- [What is required]:
Show every line of the records below that contains the word "Blender".

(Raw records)
--- begin ---

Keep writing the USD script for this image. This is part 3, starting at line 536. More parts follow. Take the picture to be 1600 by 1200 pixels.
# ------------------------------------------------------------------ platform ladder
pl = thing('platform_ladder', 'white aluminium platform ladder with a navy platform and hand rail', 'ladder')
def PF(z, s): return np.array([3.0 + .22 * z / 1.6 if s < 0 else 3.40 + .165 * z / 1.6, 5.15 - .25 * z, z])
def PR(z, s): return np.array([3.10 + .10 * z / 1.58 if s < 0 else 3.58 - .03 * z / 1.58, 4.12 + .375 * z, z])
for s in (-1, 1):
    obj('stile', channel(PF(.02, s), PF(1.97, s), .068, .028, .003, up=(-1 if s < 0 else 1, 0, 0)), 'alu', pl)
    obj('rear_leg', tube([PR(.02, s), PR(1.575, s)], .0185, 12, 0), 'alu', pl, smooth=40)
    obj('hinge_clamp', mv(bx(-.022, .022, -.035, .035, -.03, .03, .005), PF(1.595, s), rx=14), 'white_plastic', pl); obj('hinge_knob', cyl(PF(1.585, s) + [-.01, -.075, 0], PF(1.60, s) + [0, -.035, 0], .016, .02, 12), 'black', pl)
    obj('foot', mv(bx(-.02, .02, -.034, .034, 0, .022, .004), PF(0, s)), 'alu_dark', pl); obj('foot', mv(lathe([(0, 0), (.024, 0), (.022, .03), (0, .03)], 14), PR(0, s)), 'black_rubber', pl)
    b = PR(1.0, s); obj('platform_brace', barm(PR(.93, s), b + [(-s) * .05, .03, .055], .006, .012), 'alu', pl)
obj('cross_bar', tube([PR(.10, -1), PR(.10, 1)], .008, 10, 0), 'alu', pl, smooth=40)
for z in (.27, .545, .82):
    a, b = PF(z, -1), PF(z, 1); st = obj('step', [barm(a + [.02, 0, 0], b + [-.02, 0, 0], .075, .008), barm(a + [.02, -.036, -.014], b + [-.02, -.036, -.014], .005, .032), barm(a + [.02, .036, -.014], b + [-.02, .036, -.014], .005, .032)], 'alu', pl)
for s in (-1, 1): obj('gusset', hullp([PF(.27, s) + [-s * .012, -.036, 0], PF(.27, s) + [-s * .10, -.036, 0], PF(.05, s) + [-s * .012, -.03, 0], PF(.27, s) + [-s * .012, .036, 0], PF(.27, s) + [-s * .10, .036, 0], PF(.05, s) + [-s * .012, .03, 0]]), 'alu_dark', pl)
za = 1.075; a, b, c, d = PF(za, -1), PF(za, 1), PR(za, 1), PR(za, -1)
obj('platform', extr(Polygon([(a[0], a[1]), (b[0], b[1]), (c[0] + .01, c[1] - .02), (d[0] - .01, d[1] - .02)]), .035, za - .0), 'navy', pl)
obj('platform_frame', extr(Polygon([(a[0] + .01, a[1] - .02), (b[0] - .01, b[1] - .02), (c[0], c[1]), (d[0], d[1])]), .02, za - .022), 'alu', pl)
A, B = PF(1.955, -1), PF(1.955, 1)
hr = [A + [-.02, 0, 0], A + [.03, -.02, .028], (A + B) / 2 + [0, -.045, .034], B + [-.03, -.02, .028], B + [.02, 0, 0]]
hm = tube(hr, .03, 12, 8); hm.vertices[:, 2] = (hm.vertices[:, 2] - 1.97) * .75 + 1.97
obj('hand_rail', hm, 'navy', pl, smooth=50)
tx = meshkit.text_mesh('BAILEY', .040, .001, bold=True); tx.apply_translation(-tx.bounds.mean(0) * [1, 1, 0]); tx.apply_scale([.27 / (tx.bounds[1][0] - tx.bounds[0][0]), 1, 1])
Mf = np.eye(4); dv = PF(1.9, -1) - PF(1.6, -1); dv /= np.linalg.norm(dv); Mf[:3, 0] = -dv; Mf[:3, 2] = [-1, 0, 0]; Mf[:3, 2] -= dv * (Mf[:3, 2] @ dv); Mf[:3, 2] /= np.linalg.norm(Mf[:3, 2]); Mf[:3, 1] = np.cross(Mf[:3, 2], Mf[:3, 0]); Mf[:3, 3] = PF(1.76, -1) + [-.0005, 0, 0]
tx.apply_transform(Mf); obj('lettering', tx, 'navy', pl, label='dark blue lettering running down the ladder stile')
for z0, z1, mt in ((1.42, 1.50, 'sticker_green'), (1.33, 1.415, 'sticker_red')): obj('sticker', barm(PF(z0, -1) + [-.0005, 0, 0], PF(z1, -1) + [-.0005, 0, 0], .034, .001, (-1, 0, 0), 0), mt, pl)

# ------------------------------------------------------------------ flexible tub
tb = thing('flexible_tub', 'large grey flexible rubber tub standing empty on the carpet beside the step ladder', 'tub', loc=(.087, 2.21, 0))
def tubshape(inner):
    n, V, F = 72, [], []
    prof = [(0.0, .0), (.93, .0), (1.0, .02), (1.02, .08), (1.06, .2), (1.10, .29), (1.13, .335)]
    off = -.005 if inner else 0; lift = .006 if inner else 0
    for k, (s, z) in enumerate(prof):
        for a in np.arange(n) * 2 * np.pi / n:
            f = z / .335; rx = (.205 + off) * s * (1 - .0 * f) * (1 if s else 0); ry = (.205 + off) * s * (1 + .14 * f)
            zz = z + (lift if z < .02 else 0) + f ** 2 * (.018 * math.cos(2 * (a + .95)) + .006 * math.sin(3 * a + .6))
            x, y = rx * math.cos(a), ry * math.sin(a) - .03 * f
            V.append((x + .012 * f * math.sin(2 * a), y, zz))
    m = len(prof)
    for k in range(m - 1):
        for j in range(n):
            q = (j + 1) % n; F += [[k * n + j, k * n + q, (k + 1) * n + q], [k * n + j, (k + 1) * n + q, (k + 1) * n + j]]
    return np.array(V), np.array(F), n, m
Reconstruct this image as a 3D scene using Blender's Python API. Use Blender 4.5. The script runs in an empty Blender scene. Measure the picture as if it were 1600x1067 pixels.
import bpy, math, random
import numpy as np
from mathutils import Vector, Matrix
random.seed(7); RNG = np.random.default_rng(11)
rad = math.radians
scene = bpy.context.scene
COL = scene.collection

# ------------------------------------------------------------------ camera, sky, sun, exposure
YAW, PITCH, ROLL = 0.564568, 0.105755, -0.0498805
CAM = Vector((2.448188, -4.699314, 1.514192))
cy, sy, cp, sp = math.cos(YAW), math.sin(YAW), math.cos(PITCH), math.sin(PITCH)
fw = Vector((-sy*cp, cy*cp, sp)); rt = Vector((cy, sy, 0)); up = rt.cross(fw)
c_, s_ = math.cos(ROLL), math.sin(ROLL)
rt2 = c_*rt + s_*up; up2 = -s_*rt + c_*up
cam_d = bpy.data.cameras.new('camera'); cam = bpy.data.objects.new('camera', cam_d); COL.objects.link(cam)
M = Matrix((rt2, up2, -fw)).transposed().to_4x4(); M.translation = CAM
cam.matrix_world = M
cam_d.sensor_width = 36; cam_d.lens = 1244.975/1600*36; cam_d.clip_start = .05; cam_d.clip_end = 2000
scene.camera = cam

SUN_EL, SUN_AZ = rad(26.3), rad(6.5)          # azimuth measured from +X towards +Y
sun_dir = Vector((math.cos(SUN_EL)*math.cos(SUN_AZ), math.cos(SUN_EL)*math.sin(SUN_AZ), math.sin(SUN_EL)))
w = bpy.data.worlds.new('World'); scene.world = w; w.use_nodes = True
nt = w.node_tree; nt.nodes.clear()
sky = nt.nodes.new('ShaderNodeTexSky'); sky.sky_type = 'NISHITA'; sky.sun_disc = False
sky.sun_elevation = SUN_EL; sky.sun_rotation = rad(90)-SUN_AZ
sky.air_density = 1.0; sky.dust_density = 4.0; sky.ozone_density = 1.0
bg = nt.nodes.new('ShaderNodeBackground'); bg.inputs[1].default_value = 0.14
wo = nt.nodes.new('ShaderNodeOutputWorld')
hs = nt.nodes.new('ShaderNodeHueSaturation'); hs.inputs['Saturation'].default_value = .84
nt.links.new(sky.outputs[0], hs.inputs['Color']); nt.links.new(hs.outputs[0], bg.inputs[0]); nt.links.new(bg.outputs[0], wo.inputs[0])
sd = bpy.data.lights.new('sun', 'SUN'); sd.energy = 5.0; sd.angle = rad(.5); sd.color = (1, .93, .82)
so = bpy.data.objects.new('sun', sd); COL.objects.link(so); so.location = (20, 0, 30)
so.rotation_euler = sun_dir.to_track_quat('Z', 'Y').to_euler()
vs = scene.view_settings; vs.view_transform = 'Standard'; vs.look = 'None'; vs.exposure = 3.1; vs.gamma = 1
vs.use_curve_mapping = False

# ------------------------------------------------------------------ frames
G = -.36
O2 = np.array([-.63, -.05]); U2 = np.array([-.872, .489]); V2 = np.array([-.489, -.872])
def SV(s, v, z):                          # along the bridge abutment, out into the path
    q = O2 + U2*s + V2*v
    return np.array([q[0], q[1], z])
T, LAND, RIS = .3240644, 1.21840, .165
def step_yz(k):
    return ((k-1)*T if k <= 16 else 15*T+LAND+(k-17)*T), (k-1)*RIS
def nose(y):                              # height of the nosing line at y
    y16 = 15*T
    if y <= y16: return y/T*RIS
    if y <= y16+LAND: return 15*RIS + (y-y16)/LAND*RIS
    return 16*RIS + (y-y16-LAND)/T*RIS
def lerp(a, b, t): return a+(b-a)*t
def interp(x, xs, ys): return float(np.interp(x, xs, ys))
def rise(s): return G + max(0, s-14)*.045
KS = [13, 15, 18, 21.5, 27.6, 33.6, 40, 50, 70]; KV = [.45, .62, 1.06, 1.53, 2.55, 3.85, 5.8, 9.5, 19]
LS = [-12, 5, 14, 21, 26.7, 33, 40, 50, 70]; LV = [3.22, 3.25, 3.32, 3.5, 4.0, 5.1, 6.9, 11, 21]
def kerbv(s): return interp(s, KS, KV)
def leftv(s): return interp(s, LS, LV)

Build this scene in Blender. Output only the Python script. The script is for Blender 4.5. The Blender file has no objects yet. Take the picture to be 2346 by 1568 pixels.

--- end ---

- [Problem solution]:
Reconstruct this image as a 3D scene using Blender's Python API. Use Blender 4.5. The script runs in an empty Blender scene. Measure the picture as if it were 1600x1067 pixels.
Build this scene in Blender. Output only the Python script. The script is for Blender 4.5. The Blender file has no objects yet. Take the picture to be 2346 by 1568 pixels.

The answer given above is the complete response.